Never again would Labour be flaky or unconvincing on tax and spend. Never again would Labour be seen to ignore the normal and reasonable desires of “aspirational” voters. Never again could Labour afford to be bossed and bullied by a hostile media.
In February 2013 we are at most two years and three months away from the next general election. Once again Labour has a steady if not decisive poll lead. Once again the economy is weak and the Conservative party is in some disarray. And once again Labour has a leader who is broadly popular with his own side, but who is yet to convince more sceptical onlookers.
In a post for Comment is Free recently Geraint Davies MP wrote this: “The problem for Labour is the danger of reverting to the 1992 Labour brand, ie all heart and no mind versus the Tory brand of all mind with no heart.” He has given voice to a suppressed Labour fear: that 2015 will be a repeat of 1992. A struggling Tory party will nonetheless come out on top for being better trusted to deal with tough times. It’s clearly a possible outcome. So how and why will Labour avoid a rerun of the Nightmare on Walworth Road?

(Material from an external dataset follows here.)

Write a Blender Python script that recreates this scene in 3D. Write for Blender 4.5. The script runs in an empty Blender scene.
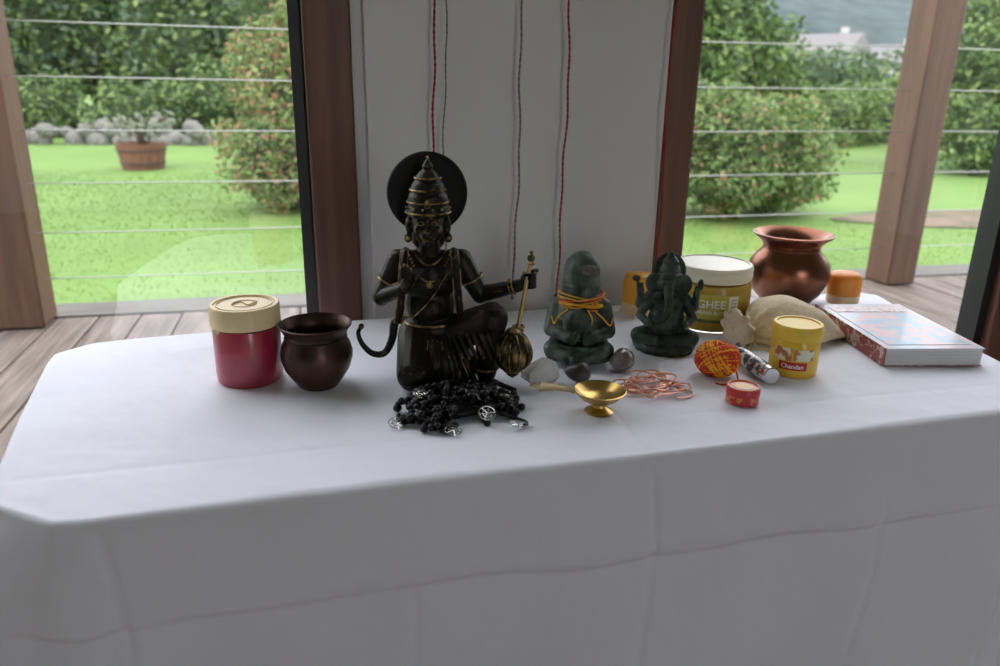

First, the context is different. At the last election the Conservatives could manage only a 36% share of the vote, even though they benefited from supportive media, the appeal of novelty, and the sense that they were up against a fading government and an unpopular prime minister. Yes, they did win over 90 seats, a big achievement. But they should have done better.
For the next election to be a re-run of 1992 you would have to explain why the Conservatives will poll better in 2015 than they did in 2010. In the absence of a truly vigorous economic recovery or glaring Labour mistakes (see below) this will be hard.
Second, the media environment has changed. Academics still dispute whether “it was The Sun wot won it” in 1992. (It was in fact Lord McAlpine – recognise the name? – who declared the tabloids the true heroes of the Conservatives’ 1992 campaign.) But the relentless bad-mouthing of Labour and Neil Kinnock over many months by The Sun (and also by the then Paul Dacre-edited London Evening Standard) must have had some impact. In 1992 The Sun was still selling 3.6 million copies a day. Today it sells a third less. In the post-Leveson environment it is clearly not the force it was. No newspaper is.
Not only that, but the media are not, shall we say, always characterised by limitless courage. They don’t like being seen to be backing a loser – they are businesses too, after all. And if this is going to be a “living standards election”, then Sun readers (as well as Daily Mail readers) are going to matter. It will be hard for these titles to back a government that has not helped bring about good economic times. If Labour positions itself as the party that not only worries most about living standards, but might also have some credible ideas about boosting them, traditional anti-Labour attacks will be harder to pull off.
Ed Miliband knows that he will probably face the sort of attempted character assassination that helped to turn voters off the idea of supporting Neil Kinnock’s Labour party. He will have to be ready for that. His opponents’ powder is still dry, and few hand grenades have been thrown as yet. The final step in avoiding a 1992 re-run will mean establishing Miliband’s identity firmly in voters’ minds between now and election day, and having robust rebuttal teams (and techniques) in place for when the inevitable personal attacks come.
The Conservatives have not lost the next election, yet. Labour has clearly not won it either. But the path to a repeat of 1992 can and, I think, will be avoided. Exactly what outcome will be achieved remains to be seen.